Joseph Stalin was not a peasant in the classical Russian sense of the term but his origins were certainly mean. Like most who claw their way to the top of a political machine he had no scruples about how he used the machine’s members and no dedication to its principles – self aggrandisement and consolidation of power were his only guiding lights. While we tend to think of the Soviet State in terms of a single personality from Lenin to Putin the truth of the matter is that each leader has had a set of apparatchiks to do their bidding. We have illustrated this entry with members of Stalin’s Politburo – many of whom survived him – but only one of who succeeded him – the true Russian peasant Khrushchev. All of these men served 20 years or more and while most are unknown to us they embody the proof that even tyranny can not exist without administrators.
Based on previously unavailable documents in the Soviet archives, this book illuminates the secret inner mechanisms of power in the Soviet Union during the years when Stalin established his dictatorship. Khlevniuk focuses on the top organ in Soviet Russia’s political hierarchy of the 1930s — the Political Bureau of the Central Committee of the Communist Party — and on the political and interpersonal dynamics that weakened its collective leadership and enabled Stalin’s rise.

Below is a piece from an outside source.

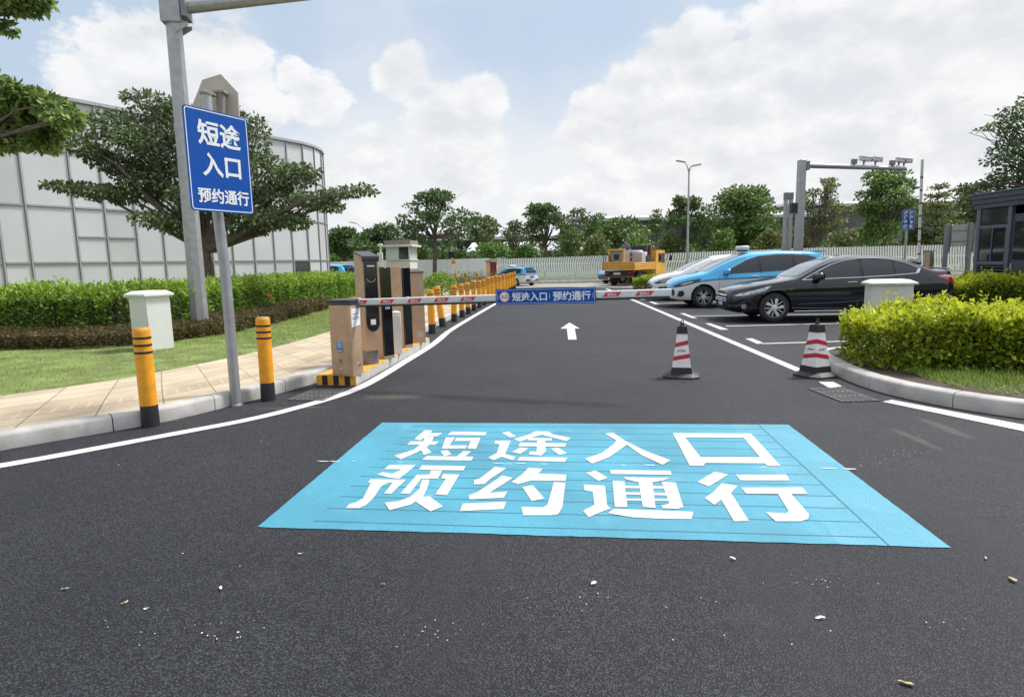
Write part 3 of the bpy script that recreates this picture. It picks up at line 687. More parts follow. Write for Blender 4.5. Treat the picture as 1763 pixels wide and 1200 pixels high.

Khlevniuk’s research challenges existing theories of the workings of the Politburo and uncovers many new findings regarding the nature of alliances among Politburo members, Sergei Kirov’s murder, the implementation of the Great Terror, and much more. The author analyzes Stalin’s mechanisms of generating and retaining power and presents a new understanding of the highest tiers of the Communist Party in a crucial era of Soviet history.